The evidence is clear—if you’re selling something, whether online or off (56 percent of consumers read reviews on their mobile devices while browsing in-store), you need reviews to help convince your customers that they’re making the right decision before they pull out their wallets.

So how do businesses protect themselves—and their customers—against the pitfalls of fake reviews?

Make it really, really easy

When it’s quick and painless for customers to rate, most of them will! Estimates of the proportion of consumers willing to leave reviews vary, and Amazon are understandably playing their cards close to their chest, but recent research suggests it’s between 3-10%.

However, by asking one quick question at the point of payment and answering with a push of a button, we’ve found that up to 90% of customers are happy to leave feedback.

With such a massive volume of validated customer ratings, even if someone did try to game the system with fake ones, they would have little to no impact. After all, if the manufacturers could afford to pay 90% of purchasers for fake reviews, they probably wouldn’t need to.

Keep it anonymous

People are more likely to leave honest feedback, and trust that feedback from others is honest, when it’s completely anonymous. This anonymity would put a further roadblock in the path to cheating businesses paying for false positives. And perhaps just as importantly, it prevents over-eager restaurant managers pursuing customers who left a negative review.

Don’t sweat the small stuff

Or in other words, don’t fret too much about the odd negative review. Think more about the sheer number you get.
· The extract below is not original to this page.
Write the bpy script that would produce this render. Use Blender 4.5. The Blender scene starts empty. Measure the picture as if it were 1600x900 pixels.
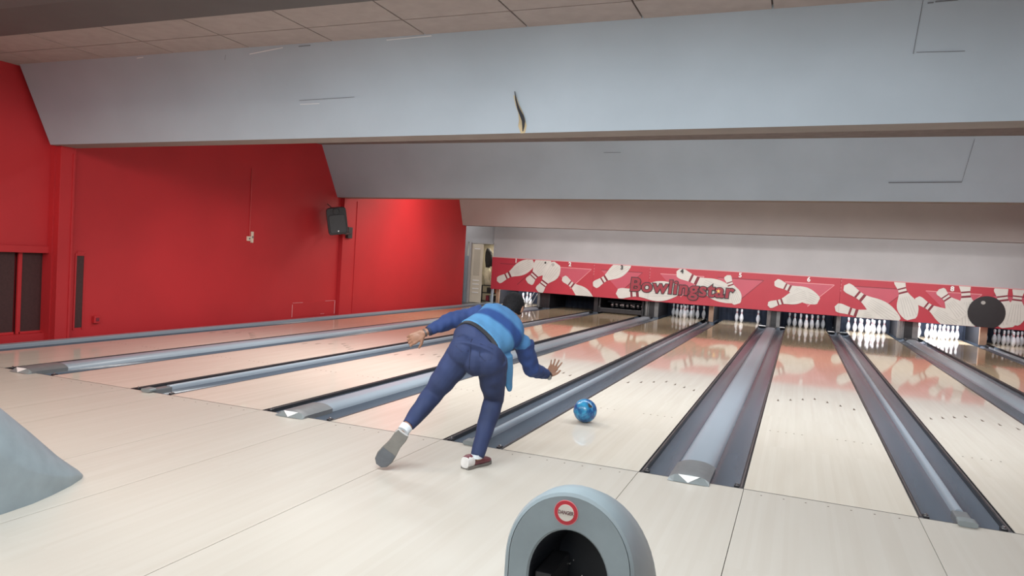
import bpy, bmesh, math, random
from mathutils import Vector, Matrix
random.seed(7)
C = bpy.context.scene.collection
PI = math.pi
# ------------------------------------------------------------------ camera
CAM = (0.2471, -5.2188, 1.4721)
YAW, PITCH, ROLL, FPX = -0.3706, -0.0407, 0.0612, 1148.92
f = Vector((math.sin(YAW)*math.cos(PITCH), math.cos(YAW)*math.cos(PITCH), math.sin(PITCH)))
r = Vector((math.cos(YAW), -math.sin(YAW), 0)); u = r.cross(f)
r2 = r*math.cos(ROLL)+u*math.sin(ROLL); u2 = -r*math.sin(ROLL)+u*math.cos(ROLL)
cd = bpy.data.cameras.new('camera'); cam = bpy.data.objects.new('camera', cd); C.objects.link(cam)
cam.matrix_world = Matrix(((r2.x, u2.x, -f.x, CAM[0]), (r2.y, u2.y, -f.y, CAM[1]), (r2.z, u2.z, -f.z, CAM[2]), (0, 0, 0, 1)))
cd.sensor_width = 36; cd.lens = FPX*36/1600; cd.clip_start = 0.05; cd.clip_end = 100
bpy.context.scene.camera = cam
# ------------------------------------------------------------------ world, lights, exposure
sc = bpy.context.scene
sc.view_settings.view_transform = 'Standard'; sc.view_settings.look = 'None'
sc.view_settings.gamma = 1; sc.view_settings.use_curve_mapping = False
sc.view_settings.exposure = 1.12
w = bpy.data.worlds.new('world'); sc.world = w; w.use_nodes = True
w.node_tree.nodes['Background'].inputs[0].default_value = (0.75, 0.8, 0.9, 1)
w.node_tree.nodes['Background'].inputs[1].default_value = 0.25
def area(name, loc, size, energy, color, direction=(0, 0, -1), spread=PI):
    l = bpy.data.lights.new(name, 'AREA'); l.shape = 'RECTANGLE'; l.size, l.size_y = size
    l.energy = energy; l.color = color; l.spread = spread
    o = bpy.data.objects.new(name, l); C.objects.link(o); o.location = loc
    o.rotation_euler = Vector(direction).to_track_quat('-Z', 'Y').to_euler()
    return o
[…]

Some recent and very fascinating findings indicate that shoppers pay far more attention to the volume of reviews than they do to the number of negative ones. Out of two products with the same score, shoppers will tend to opt for the one with the most ratings, even though the statistics mean there’s more chance the poor ratings are accurate. In fact, products with only perfect ratings are mistrusted as too good to be true—having a few lower ratings in there appears to be more convincing.

Remember, the main objective is to get honest feedback from genuine customers. That means that the occasional issue is bound to arise, as no business is perfect—not even Amazon! As a business, be prepared to listen to and act on what your customers are telling you—and that might mean occasionally hearing unpleasant truths.

The good news

Businesses that follow this advice have found it easier to make their customers happier, increase loyalty, retention, and ultimately, spend.

And they don’t have to worry about fake reviews.

Jill Bentley


  1. How about fake reviews places by the companies on websites such as trustpilot, to counteract the many genuine negative reviews placed by actual customers? I see his happening more and more. A good example of this would be for the company on trust pilot. What would companies such as trustpilot be able to do to prevent that from happening?


    1. We can’t speak to Trustpilot’s practices of policing their reviews, but that’s precisely what we’re trying to eliminate, Remon. As long as reviews aren’t tied to actual transactions, there’s going to be an issue with people trying to game the system. By having customers rate at checkout, there’s an added layer of legitimacy to the rating and it keeps fakers from meddling.